> WHAT IS ASKED
Copy each entry as it stands, leaving nothing out.

━━━ DATASET EXTRACT

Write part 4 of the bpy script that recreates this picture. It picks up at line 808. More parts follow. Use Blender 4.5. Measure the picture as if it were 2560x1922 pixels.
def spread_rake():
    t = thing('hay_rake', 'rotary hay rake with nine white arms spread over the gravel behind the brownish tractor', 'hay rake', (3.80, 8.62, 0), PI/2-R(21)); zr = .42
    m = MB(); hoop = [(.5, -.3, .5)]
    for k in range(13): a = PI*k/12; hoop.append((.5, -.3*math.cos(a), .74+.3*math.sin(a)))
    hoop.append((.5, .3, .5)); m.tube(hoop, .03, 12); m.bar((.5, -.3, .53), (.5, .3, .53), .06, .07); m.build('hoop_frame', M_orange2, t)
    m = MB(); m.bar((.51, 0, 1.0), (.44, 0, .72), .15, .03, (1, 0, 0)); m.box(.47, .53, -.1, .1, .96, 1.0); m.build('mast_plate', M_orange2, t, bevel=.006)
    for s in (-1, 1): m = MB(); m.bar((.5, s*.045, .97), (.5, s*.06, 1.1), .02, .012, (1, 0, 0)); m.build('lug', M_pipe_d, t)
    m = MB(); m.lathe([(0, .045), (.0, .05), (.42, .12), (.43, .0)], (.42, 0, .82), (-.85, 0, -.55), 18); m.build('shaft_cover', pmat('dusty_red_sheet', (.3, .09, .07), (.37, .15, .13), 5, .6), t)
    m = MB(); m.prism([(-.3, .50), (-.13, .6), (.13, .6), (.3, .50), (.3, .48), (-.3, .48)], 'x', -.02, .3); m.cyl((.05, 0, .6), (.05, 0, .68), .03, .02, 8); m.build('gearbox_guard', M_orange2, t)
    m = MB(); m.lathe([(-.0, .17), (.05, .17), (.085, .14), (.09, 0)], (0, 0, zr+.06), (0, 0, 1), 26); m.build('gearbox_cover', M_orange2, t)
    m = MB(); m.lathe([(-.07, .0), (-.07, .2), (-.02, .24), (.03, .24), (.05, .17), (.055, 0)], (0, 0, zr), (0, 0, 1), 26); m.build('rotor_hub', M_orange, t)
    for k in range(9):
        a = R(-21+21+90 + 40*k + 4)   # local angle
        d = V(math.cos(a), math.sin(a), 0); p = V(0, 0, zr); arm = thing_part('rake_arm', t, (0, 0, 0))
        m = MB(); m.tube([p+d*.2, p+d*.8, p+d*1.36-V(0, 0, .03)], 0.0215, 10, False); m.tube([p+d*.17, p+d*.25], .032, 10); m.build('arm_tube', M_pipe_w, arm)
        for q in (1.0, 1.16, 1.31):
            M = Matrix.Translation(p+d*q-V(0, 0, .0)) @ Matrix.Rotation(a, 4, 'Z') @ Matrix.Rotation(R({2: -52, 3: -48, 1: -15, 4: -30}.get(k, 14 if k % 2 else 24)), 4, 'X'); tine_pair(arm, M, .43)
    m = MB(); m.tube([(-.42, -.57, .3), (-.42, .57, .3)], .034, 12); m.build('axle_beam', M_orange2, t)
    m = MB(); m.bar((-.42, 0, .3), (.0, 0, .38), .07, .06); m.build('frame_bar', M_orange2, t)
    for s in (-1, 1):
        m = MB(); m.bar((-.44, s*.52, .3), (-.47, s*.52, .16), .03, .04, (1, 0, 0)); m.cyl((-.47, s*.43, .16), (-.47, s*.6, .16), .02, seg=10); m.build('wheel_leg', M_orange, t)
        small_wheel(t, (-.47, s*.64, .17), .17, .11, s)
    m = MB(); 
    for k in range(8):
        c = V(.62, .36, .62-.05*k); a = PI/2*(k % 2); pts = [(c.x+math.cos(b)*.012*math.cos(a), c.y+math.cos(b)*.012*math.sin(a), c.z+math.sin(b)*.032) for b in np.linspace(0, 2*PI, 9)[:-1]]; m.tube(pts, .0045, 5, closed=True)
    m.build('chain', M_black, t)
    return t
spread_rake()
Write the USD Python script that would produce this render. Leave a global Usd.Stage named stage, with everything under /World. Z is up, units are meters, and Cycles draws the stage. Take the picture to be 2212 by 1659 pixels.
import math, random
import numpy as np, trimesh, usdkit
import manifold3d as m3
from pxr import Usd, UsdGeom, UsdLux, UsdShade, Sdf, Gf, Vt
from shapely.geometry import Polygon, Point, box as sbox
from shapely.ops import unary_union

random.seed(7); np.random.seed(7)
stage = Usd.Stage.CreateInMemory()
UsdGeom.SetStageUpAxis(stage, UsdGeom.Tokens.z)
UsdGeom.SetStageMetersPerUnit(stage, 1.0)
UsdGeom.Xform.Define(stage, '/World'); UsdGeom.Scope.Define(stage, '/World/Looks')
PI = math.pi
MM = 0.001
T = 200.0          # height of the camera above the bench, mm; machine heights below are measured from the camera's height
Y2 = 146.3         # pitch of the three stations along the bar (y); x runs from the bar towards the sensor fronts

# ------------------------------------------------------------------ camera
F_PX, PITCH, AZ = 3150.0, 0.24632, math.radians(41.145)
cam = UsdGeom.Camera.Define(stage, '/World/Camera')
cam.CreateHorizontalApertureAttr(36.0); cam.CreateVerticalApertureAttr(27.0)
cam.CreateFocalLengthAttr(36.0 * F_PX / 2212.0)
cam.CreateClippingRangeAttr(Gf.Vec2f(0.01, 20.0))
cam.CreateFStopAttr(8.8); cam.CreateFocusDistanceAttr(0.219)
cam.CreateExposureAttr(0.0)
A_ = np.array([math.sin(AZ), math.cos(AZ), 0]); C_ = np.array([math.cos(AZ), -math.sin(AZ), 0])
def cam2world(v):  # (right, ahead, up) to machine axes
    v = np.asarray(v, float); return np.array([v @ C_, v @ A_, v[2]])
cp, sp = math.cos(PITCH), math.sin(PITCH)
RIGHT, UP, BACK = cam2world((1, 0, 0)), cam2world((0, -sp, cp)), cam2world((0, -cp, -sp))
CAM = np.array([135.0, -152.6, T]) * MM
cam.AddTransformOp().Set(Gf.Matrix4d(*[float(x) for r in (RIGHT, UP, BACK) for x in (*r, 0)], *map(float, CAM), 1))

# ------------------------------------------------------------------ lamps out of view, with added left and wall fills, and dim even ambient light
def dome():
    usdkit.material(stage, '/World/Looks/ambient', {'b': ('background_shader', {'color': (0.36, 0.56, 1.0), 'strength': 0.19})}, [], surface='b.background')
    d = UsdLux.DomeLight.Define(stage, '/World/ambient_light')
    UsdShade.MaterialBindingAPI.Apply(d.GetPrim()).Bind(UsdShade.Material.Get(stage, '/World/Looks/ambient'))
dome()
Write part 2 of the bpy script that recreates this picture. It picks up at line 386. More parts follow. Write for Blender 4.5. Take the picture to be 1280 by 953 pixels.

━━━━━━

> ANSWER
Write part 4 of the bpy script that recreates this picture. It picks up at line 808. More parts follow. Use Blender 4.5. Measure the picture as if it were 2560x1922 pixels.
def spread_rake():
    t = thing('hay_rake', 'rotary hay rake with nine white arms spread over the gravel behind the brownish tractor', 'hay rake', (3.80, 8.62, 0), PI/2-R(21)); zr = .42
    m = MB(); hoop = [(.5, -.3, .5)]
    for k in range(13): a = PI*k/12; hoop.append((.5, -.3*math.cos(a), .74+.3*math.sin(a)))
    hoop.append((.5, .3, .5)); m.tube(hoop, .03, 12); m.bar((.5, -.3, .53), (.5, .3, .53), .06, .07); m.build('hoop_frame', M_orange2, t)
    m = MB(); m.bar((.51, 0, 1.0), (.44, 0, .72), .15, .03, (1, 0, 0)); m.box(.47, .53, -.1, .1, .96, 1.0); m.build('mast_plate', M_orange2, t, bevel=.006)
    for s in (-1, 1): m = MB(); m.bar((.5, s*.045, .97), (.5, s*.06, 1.1), .02, .012, (1, 0, 0)); m.build('lug', M_pipe_d, t)
    m = MB(); m.lathe([(0, .045), (.0, .05), (.42, .12), (.43, .0)], (.42, 0, .82), (-.85, 0, -.55), 18); m.build('shaft_cover', pmat('dusty_red_sheet', (.3, .09, .07), (.37, .15, .13), 5, .6), t)
    m = MB(); m.prism([(-.3, .50), (-.13, .6), (.13, .6), (.3, .50), (.3, .48), (-.3, .48)], 'x', -.02, .3); m.cyl((.05, 0, .6), (.05, 0, .68), .03, .02, 8); m.build('gearbox_guard', M_orange2, t)
    m = MB(); m.lathe([(-.0, .17), (.05, .17), (.085, .14), (.09, 0)], (0, 0, zr+.06), (0, 0, 1), 26); m.build('gearbox_cover', M_orange2, t)
    m = MB(); m.lathe([(-.07, .0), (-.07, .2), (-.02, .24), (.03, .24), (.05, .17), (.055, 0)], (0, 0, zr), (0, 0, 1), 26); m.build('rotor_hub', M_orange, t)
    for k in range(9):
        a = R(-21+21+90 + 40*k + 4)   # local angle
        d = V(math.cos(a), math.sin(a), 0); p = V(0, 0, zr); arm = thing_part('rake_arm', t, (0, 0, 0))
        m = MB(); m.tube([p+d*.2, p+d*.8, p+d*1.36-V(0, 0, .03)], 0.0215, 10, False); m.tube([p+d*.17, p+d*.25], .032, 10); m.build('arm_tube', M_pipe_w, arm)
        for q in (1.0, 1.16, 1.31):
            M = Matrix.Translation(p+d*q-V(0, 0, .0)) @ Matrix.Rotation(a, 4, 'Z') @ Matrix.Rotation(R({2: -52, 3: -48, 1: -15, 4: -30}.get(k, 14 if k % 2 else 24)), 4, 'X'); tine_pair(arm, M, .43)
    m = MB(); m.tube([(-.42, -.57, .3), (-.42, .57, .3)], .034, 12); m.build('axle_beam', M_orange2, t)
    m = MB(); m.bar((-.42, 0, .3), (.0, 0, .38), .07, .06); m.build('frame_bar', M_orange2, t)
    for s in (-1, 1):
        m = MB(); m.bar((-.44, s*.52, .3), (-.47, s*.52, .16), .03, .04, (1, 0, 0)); m.cyl((-.47, s*.43, .16), (-.47, s*.6, .16), .02, seg=10); m.build('wheel_leg', M_orange, t)
        small_wheel(t, (-.47, s*.64, .17), .17, .11, s)
    m = MB(); 
    for k in range(8):
        c = V(.62, .36, .62-.05*k); a = PI/2*(k % 2); pts = [(c.x+math.cos(b)*.012*math.cos(a), c.y+math.cos(b)*.012*math.sin(a), c.z+math.sin(b)*.032) for b in np.linspace(0, 2*PI, 9)[:-1]]; m.tube(pts, .0045, 5, closed=True)
    m.build('chain', M_black, t)
    return t
spread_rake()
Write the USD Python script that would produce this render. Leave a global Usd.Stage named stage, with everything under /World. Z is up, units are meters, and Cycles draws the stage. Take the picture to be 2212 by 1659 pixels.
import math, random
import numpy as np, trimesh, usdkit
import manifold3d as m3
from pxr import Usd, UsdGeom, UsdLux, UsdShade, Sdf, Gf, Vt
from shapely.geometry import Polygon, Point, box as sbox
from shapely.ops import unary_union

random.seed(7); np.random.seed(7)
stage = Usd.Stage.CreateInMemory()
UsdGeom.SetStageUpAxis(stage, UsdGeom.Tokens.z)
UsdGeom.SetStageMetersPerUnit(stage, 1.0)
UsdGeom.Xform.Define(stage, '/World'); UsdGeom.Scope.Define(stage, '/World/Looks')
PI = math.pi
MM = 0.001
T = 200.0          # height of the camera above the bench, mm; machine heights below are measured from the camera's height
Y2 = 146.3         # pitch of the three stations along the bar (y); x runs from the bar towards the sensor fronts

# ------------------------------------------------------------------ camera
F_PX, PITCH, AZ = 3150.0, 0.24632, math.radians(41.145)
cam = UsdGeom.Camera.Define(stage, '/World/Camera')
cam.CreateHorizontalApertureAttr(36.0); cam.CreateVerticalApertureAttr(27.0)
cam.CreateFocalLengthAttr(36.0 * F_PX / 2212.0)
cam.CreateClippingRangeAttr(Gf.Vec2f(0.01, 20.0))
cam.CreateFStopAttr(8.8); cam.CreateFocusDistanceAttr(0.219)
cam.CreateExposureAttr(0.0)
A_ = np.array([math.sin(AZ), math.cos(AZ), 0]); C_ = np.array([math.cos(AZ), -math.sin(AZ), 0])
def cam2world(v):  # (right, ahead, up) to machine axes
    v = np.asarray(v, float); return np.array([v @ C_, v @ A_, v[2]])
cp, sp = math.cos(PITCH), math.sin(PITCH)
RIGHT, UP, BACK = cam2world((1, 0, 0)), cam2world((0, -sp, cp)), cam2world((0, -cp, -sp))
CAM = np.array([135.0, -152.6, T]) * MM
cam.AddTransformOp().Set(Gf.Matrix4d(*[float(x) for r in (RIGHT, UP, BACK) for x in (*r, 0)], *map(float, CAM), 1))

# ------------------------------------------------------------------ lamps out of view, with added left and wall fills, and dim even ambient light
def dome():
    usdkit.material(stage, '/World/Looks/ambient', {'b': ('background_shader', {'color': (0.36, 0.56, 1.0), 'strength': 0.19})}, [], surface='b.background')
    d = UsdLux.DomeLight.Define(stage, '/World/ambient_light')
    UsdShade.MaterialBindingAPI.Apply(d.GetPrim()).Bind(UsdShade.Material.Get(stage, '/World/Looks/ambient'))
dome()
Write part 2 of the bpy script that recreates this picture. It picks up at line 386. More parts follow. Write for Blender 4.5. Take the picture to be 1280 by 953 pixels.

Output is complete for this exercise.